Hermes Experiment: The Winter’s Tale musically reimagined

The Winter’s Tale: Shakespeare musically reimagined
The Hermes Experiment
The Cockpit. 13 December 2016

14717295_967030003437802_3495517478729583208_nThe Hermes Experiment are usually a four-piece band with the unusual instrumentation of harp, clarinet, soprano voice and double bass. In their short but impressive life span, they have commissioned new music from around 36 composers, and well as using their own improvisatory skills in performance. Alongside appearances in their four-member format, they are also involved in cross-disciplinary collaborations. For their ‘musical reimagining’ of Shakespeares Winter’s Tale, performed in a one-off show in London’s Cockpit Theatre, they worked with director Nina Brazier, composer Kim Ashton and five actors.

They developed this hour-long take of The Winter’s Tale during an Aldeburgh Music Residency (see video trailer below), with composer Kim Ashton setting out ideas for musical improvisation as much as issuing new composed music. He described the ‘score’ as being ‘a compilation of instructions, including only sparse musical notes’, noting that the music is as much by The Hermes Experiment as by him, and that’most of what we will hear is being improvised live’, responding to ‘musical shapes and behaviors agreed in advance’. Shakespeare’s own text presented in manageable chunks and with musical accompaniment and interludes merging and emerging from the text.

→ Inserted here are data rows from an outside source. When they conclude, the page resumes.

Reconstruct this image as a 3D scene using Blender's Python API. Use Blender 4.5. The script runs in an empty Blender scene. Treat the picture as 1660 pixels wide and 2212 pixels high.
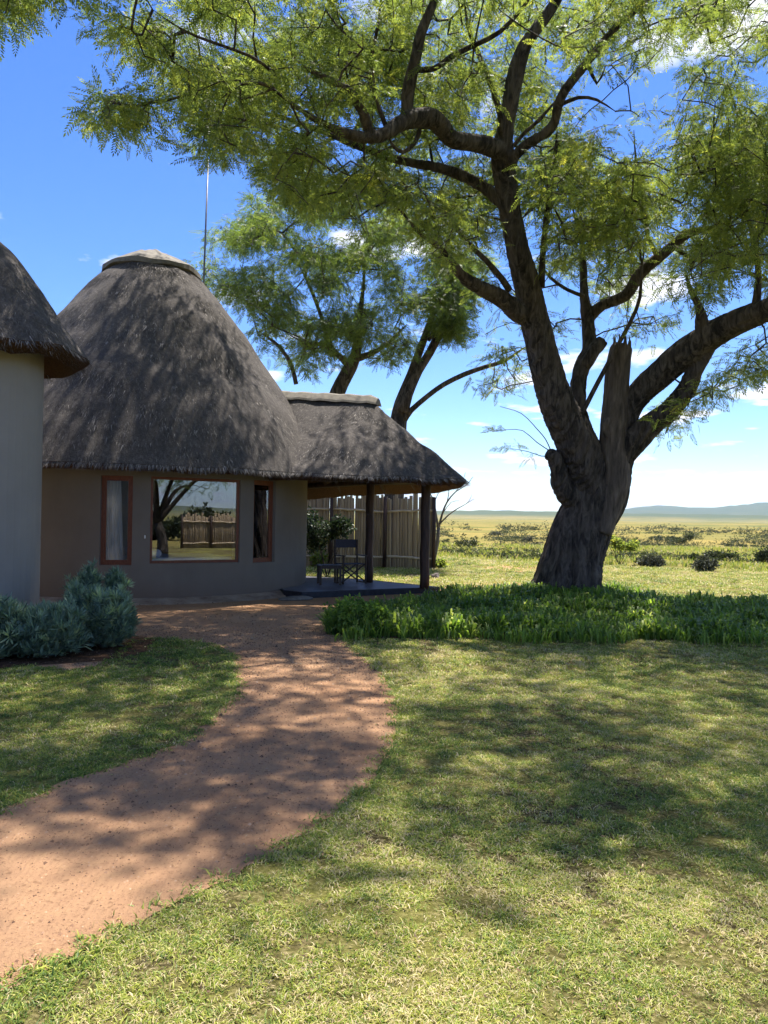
import bpy, bmesh, math, random
import numpy as np
from mathutils import Vector, Matrix, noise as mnoise

rng = np.random.default_rng(7)
random.seed(7)
R = math.radians
sc = bpy.context.scene
col = sc.collection

# ------------------------------------------------------------------ camera, sky, sun, exposure
EYE = 1.6
ROLL = R(0.9)
PITCH = R(0.55)
FPX = 1662.0            # focal length in units of a 1660 x 2212 layout sheet
cam_d = bpy.data.cameras.new('camera')
cam_d.sensor_fit = 'HORIZONTAL'
cam_d.sensor_width = 36.0
cam_d.lens = 36.0 * FPX / 1660.0
cam_d.clip_start = 0.05
cam_d.clip_end = 60000
cam = bpy.data.objects.new('camera', cam_d)
col.objects.link(cam)
cam.location = (0, 0, EYE)
CAMR = Matrix.Rotation(R(90) + PITCH, 3, 'X') @ Matrix.Rotation(ROLL, 3, 'Z')
cam.rotation_euler = CAMR.to_euler()
sc.camera = cam

SUN_EL = R(67)
SUN_H = Vector((0.40, 0.917)).normalized()      # horizontal direction towards the sun
sun_vec = Vector((SUN_H.x * math.cos(SUN_EL), SUN_H.y * math.cos(SUN_EL), math.sin(SUN_EL)))
world = bpy.data.worlds.new('World')
sc.world = world
world.use_nodes = True
wn, wl = world.node_tree.nodes, world.node_tree.links
wn.clear()
w_out = wn.new('ShaderNodeOutputWorld')
w_bg = wn.new('ShaderNodeBackground')
w_sky = wn.new('ShaderNodeTexSky')
w_sky.sky_type = 'NISHITA'
w_sky.sun_disc = False
w_sky.sun_elevation = SUN_EL
w_sky.sun_rotation = math.atan2(SUN_H.x, SUN_H.y)
w_sky.altitude = 1200
w_sky.air_density = 1.0
w_sky.dust_density = 0.3
w_sky.ozone_density = 3.0
w_tc = wn.new('ShaderNodeTexCoord')
w_sep = wn.new('ShaderNodeSeparateXYZ')
wl.new(w_tc.outputs['Generated'], w_sep.inputs[0])
def wmath(op, a, b=None, c=None):
    n = wn.new('ShaderNodeMath'); n.operation = op
    for i, v in enumerate((a, b, c)):
        if v is None: continue
        if isinstance(v, (int, float)): n.inputs[i].default_value = v
        else: wl.new(v, n.inputs[i])
    return n.outputs[0]
zz = wmath('ADD', wmath('MAXIMUM', w_sep.outputs[2], 0.0), 0.10)
px_ = wmath('DIVIDE', w_sep.outputs[0], zz)
py_ = wmath('DIVIDE', w_sep.outputs[1], zz)
w_cmb = wn.new('ShaderNodeCombineXYZ')
wl.new(px_, w_cmb.inputs[0]); wl.new(py_, w_cmb.inputs[1])
w_cmb.inputs[2].default_value = 71.0
w_n1 = wn.new('ShaderNodeTexNoise'); w_n1.inputs['Scale'].default_value = 2.1
w_n1.inputs['Detail'].default_value = 7; w_n1.inputs['Roughness'].default_value = 0.52
wl.new(w_cmb.outputs[0], w_n1.inputs['Vector'])
w_ramp = wn.new('ShaderNodeValToRGB')
w_ramp.color_ramp.elements[0].position = 0.555; w_ramp.color_ramp.elements[0].color = (0, 0, 0, 1)
w_ramp.color_ramp.elements[1].position = 0.63; w_ramp.color_ramp.elements[1].color = (1, 1, 1, 1)
low = wmath('MULTIPLY', wmath('SUBTRACT', 1.0, wmath('MINIMUM', wmath('MULTIPLY', wmath('MAXIMUM', w_sep.outputs[2], 0.0), 9.0), 1.0)), 0.045)
wl.new(wmath('ADD', w_n1.outputs['Fac'], low), w_ramp.inputs[0])
w_mix = wn.new('ShaderNodeMix'); w_mix.data_type = 'RGBA'
w_hs = wn.new('ShaderNodeHueSaturation'); w_hs.inputs['Saturation'].default_value = 1.28
w_hs.inputs['Hue'].default_value = 0.514
wl.new(w_sky.outputs[0], w_hs.inputs['Color'])
wl.new(w_ramp.outputs[0], w_mix.inputs['Factor'])
wl.new(w_hs.outputs[0], w_mix.inputs['A'])
w_mix.inputs['B'].default_value = (5.6, 5.7, 6.0, 1)
wl.new(w_mix.outputs['Result'], w_bg.inputs[0])
w_bg.inputs[1].default_value = 0.094
wl.new(w_bg.outputs[0], w_out.inputs[0])

sun_d = bpy.data.lights.new('sun', 'SUN')
sun_d.energy = 5.0
sun_d.angle = R(0.55)
sun_d.color = (1.0, 0.94, 0.84)
sun = bpy.data.objects.new('sun', sun_d)
col.objects.link(sun)
sun.rotation_euler = sun_vec.to_track_quat('Z', 'Y').to_euler()
sun.location = (10, 20, 30)
sc.view_settings.view_transform = 'Standard'
sc.view_settings.look = 'None'
sc.view_settings.gamma = 1
sc.view_settings.use_curve_mapping = False
sc.view_settings.exposure = 1.33
sc.cycles.max_bounces = 8
sc.cycles.transparent_max_bounces = 8
sc.cycles.volume_bounces = 0

# ------------------------------------------------------------------ helpers
def at(x, y, D):
    """point seen at layout position (x, y), at depth D metres"""
    v = CAMR @ Vector(((x - 830) / FPX, (1106 - y) / FPX, -1.0))
    v = v * (D / v.y)
    return Vector((v.x, v.y, v.z + EYE))

def onground(x, y, z=0.0):
    v = CAMR @ Vector(((x - 830) / FPX, (1106 - y) / FPX, -1.0))
    t = (z - EYE) / v.z
    return Vector((v.x * t, v.y * t, z))

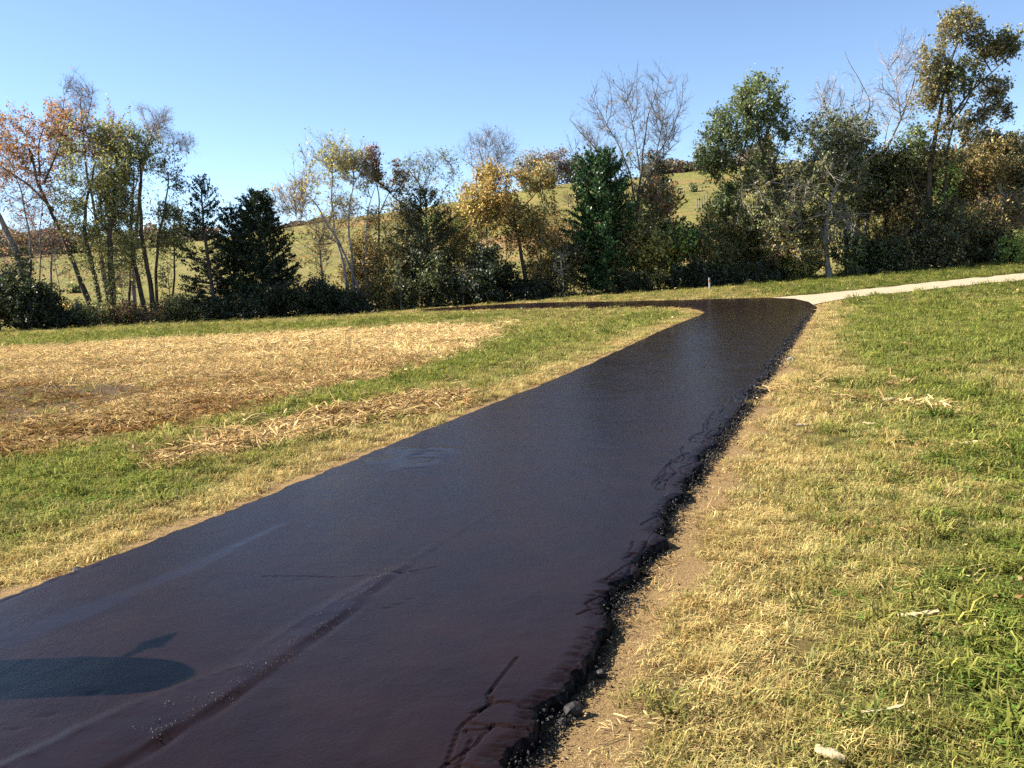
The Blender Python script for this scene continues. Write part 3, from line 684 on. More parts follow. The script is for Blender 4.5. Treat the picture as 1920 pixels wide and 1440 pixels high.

This was very much a collaborative event, with actors and musicians sharing the same space in the black-box theatre (with the audience on three sides) and all being involved in the performance, with musicians having the occasional line or action of their own. The music ranged from a clearly defined folk-style song (which was apparently ‘composed’ collaboratively) to a wide range of sound effects, notably from the double bass and harp (played by Marianne Schofield and Anne Denholm respectively). Stephen Williams played clarinets and bass saxophone (in one memorable scene, closely following the ranting Leontes around the stage), while soprano Héloïse Werner (the co-producer of the show) both sang and acted, as the 16 year old Perdita. The key acting roles were William McGeough as the troubled Leontes, and a lovely pairing of Sadie Parsons and Louisa Hollway as Hermione and Paulina, each excelling in portraying their complex characters and the dramatic scenes. Robert Willoughby and Christoper Adams played multiple roles, including a wonderfully camped-up interlude as the Two Gentlemen which helpfully moved the action rapidly on through several scenes.

If Sadie Parsons hasn’t had children herself, she gave a remarkably sensitive performance of an expectant mother, gently rubbing the tummy bulge. One very well-judged scene saw the little bundle of cloth that she eventually gave birth to (and was the physical focus of much of the early action) transformed into the 16 year-old Perdita by being unraveled and turned into a scarf around Perdita’s neck: a neat solution to one of Shakespeare’s more awkward Act shifts. The action moved swiftly through a series of scenarios, each brilliantly summing up the gist of the original, but then evolving seamlessly into another scene or Act. When not specifically performing, the cast often formed into a ‘Greek chorus’ of bystanders, or created their own sometimes frenzied movements related to the action.

As well as acting the 16 year-old Perdita, soprano Héloïse Werner provided some evocative wordless vocalise melismas. Percussive accompaniments also came from the actors, notably during the trial of Queen Hermione when three bystanders beat their chests to a heart-beat rhythm.

This was a most impressive production that gripped the capacity audience from beginning to end, including at least one under-10 child. As somebody who struggled with Shakespeare at school, when teaching involved an entire class reading sections out by rote with little or no comprehension of what was going on, this approach seems to be an ideal way of presenting Shakespeare. At no time did I feel that I was missing anything in the truncated text, and the musical contributions seemed entirely appropriate. It deserves far more than one showing.